GOAL:
Which lines in the records below contain the word "picks"? Copy each one out.

EXERCISE INPUTS:
╔══

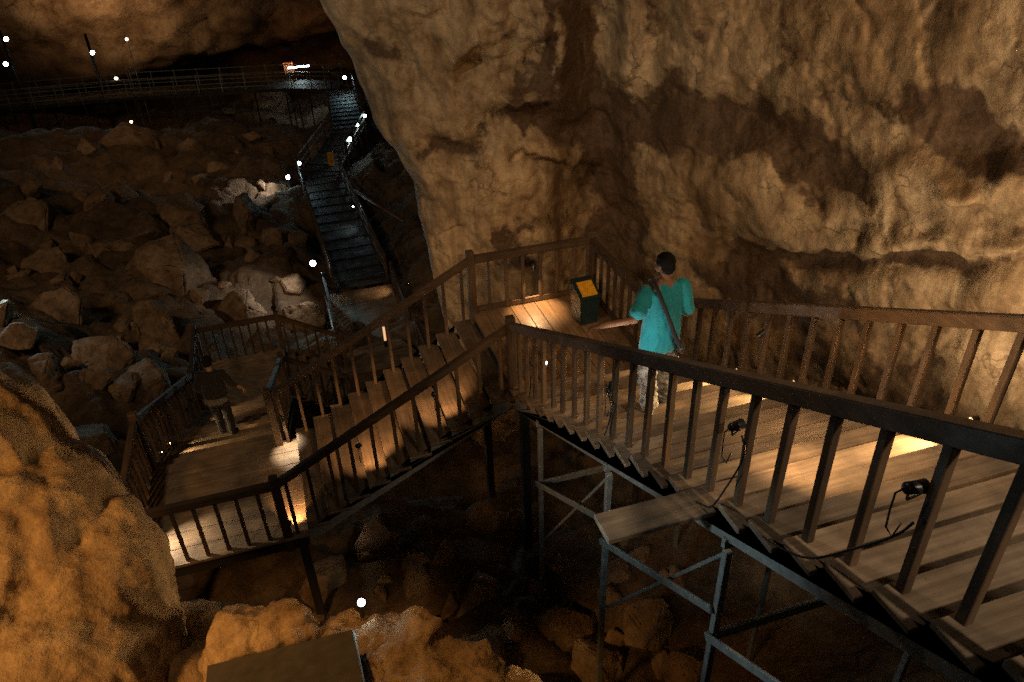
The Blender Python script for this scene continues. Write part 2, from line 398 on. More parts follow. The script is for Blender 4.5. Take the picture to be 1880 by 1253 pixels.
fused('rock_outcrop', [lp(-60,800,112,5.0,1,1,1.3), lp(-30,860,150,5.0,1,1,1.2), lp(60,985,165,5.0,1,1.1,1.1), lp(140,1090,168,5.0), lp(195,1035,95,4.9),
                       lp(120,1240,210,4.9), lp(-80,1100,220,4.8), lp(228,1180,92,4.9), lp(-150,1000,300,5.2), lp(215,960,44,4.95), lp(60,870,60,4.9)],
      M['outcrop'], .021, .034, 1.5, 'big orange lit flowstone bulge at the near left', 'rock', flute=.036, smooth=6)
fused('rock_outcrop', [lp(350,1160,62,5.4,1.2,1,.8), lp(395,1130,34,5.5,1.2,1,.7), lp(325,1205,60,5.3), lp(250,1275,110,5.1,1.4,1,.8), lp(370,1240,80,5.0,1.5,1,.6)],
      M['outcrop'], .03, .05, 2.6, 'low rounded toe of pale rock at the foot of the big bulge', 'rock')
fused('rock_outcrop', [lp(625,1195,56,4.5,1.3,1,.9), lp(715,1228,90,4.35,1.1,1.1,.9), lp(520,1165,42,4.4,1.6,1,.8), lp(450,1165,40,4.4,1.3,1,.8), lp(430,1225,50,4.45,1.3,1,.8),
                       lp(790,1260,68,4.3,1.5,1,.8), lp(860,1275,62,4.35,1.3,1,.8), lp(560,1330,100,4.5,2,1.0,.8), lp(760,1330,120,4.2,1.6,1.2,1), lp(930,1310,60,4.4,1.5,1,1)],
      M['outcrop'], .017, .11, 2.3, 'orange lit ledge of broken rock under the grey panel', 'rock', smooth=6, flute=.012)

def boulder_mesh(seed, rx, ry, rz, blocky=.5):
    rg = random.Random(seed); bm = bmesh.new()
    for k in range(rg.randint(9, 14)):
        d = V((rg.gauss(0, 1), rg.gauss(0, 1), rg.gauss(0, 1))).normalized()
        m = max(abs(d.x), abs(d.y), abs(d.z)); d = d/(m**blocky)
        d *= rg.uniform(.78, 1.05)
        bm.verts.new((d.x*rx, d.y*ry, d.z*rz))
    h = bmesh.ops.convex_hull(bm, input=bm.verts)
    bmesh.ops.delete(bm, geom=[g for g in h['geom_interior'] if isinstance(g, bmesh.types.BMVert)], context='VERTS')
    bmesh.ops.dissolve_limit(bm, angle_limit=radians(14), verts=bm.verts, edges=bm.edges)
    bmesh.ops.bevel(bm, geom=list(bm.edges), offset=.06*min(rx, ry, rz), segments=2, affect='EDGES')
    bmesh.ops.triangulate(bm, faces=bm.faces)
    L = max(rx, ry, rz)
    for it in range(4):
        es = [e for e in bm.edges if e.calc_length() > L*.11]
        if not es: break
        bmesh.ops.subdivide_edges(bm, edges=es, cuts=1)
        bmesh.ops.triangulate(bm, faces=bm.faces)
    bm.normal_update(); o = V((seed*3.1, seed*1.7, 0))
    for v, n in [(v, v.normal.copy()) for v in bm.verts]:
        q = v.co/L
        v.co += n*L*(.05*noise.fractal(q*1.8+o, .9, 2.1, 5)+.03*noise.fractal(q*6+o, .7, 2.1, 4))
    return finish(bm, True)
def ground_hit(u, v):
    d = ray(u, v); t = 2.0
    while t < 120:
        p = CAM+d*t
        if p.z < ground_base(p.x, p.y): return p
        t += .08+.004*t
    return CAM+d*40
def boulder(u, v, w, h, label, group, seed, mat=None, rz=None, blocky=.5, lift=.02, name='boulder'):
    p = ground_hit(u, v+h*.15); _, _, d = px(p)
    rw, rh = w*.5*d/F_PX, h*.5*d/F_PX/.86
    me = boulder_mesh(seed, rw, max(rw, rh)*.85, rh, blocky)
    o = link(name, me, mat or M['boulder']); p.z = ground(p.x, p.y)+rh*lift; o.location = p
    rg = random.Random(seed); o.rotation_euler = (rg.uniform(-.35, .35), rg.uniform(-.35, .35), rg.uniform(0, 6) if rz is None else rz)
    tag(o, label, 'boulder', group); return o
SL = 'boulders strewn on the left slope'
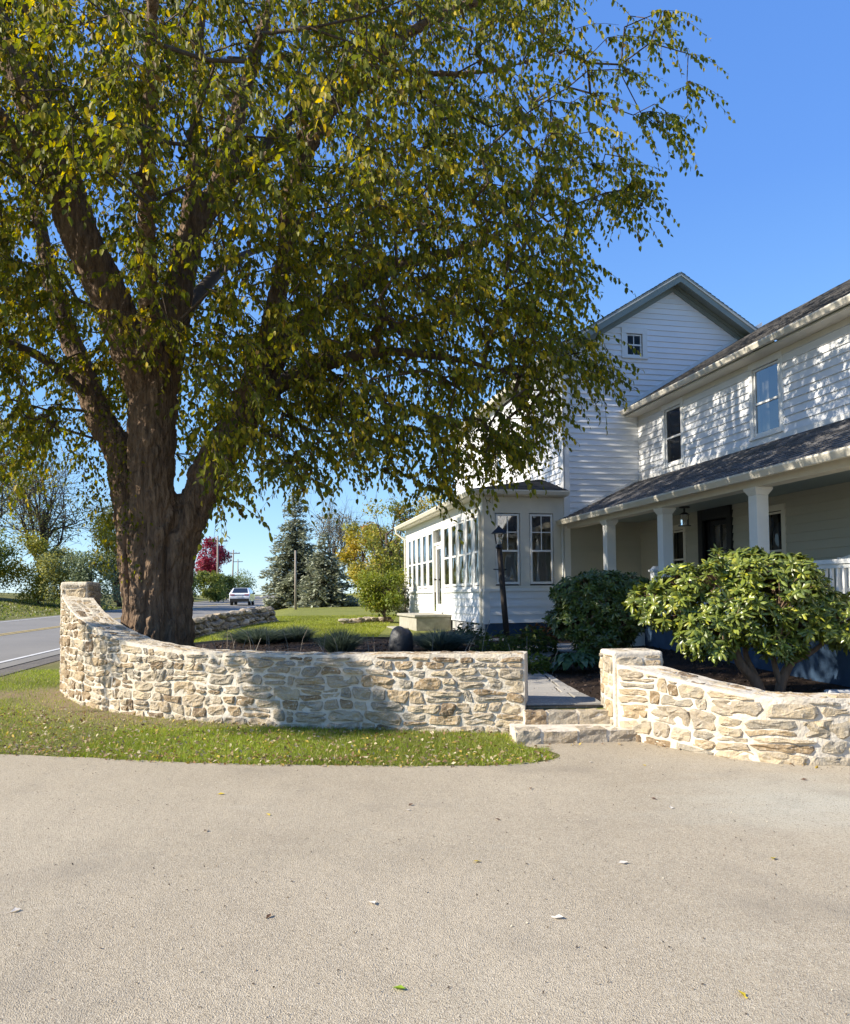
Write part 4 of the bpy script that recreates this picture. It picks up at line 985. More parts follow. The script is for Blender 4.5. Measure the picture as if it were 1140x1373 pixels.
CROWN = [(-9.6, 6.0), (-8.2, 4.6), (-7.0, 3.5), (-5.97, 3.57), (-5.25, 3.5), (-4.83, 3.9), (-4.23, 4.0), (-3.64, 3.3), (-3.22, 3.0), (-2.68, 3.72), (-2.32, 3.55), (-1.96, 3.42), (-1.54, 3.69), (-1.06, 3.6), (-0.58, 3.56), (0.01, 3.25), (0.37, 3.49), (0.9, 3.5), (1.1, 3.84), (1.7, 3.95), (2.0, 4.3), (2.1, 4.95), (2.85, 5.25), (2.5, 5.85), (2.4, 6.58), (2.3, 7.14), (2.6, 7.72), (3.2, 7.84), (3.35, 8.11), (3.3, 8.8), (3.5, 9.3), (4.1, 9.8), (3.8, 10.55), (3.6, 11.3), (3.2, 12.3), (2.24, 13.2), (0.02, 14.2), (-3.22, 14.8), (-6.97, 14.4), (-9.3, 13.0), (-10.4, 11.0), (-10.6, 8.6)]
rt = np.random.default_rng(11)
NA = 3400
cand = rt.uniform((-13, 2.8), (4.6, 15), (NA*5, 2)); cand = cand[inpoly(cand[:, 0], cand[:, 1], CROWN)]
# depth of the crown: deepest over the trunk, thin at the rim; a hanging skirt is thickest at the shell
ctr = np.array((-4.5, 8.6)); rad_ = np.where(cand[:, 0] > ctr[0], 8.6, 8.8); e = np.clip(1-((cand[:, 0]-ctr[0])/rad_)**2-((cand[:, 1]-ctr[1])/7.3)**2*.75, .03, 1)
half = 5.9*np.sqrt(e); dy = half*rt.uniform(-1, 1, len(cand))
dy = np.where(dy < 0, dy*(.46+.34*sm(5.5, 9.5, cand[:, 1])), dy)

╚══
╔══

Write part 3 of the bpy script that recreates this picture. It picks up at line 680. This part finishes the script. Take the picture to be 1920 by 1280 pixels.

╚══

SOLUTION FOR THIS TASK:
Write part 4 of the bpy script that recreates this picture. It picks up at line 985. More parts follow. The script is for Blender 4.5. Measure the picture as if it were 1140x1373 pixels.
Write part 3 of the bpy script that recreates this picture. It picks up at line 680. This part finishes the script. Take the picture to be 1920 by 1280 pixels.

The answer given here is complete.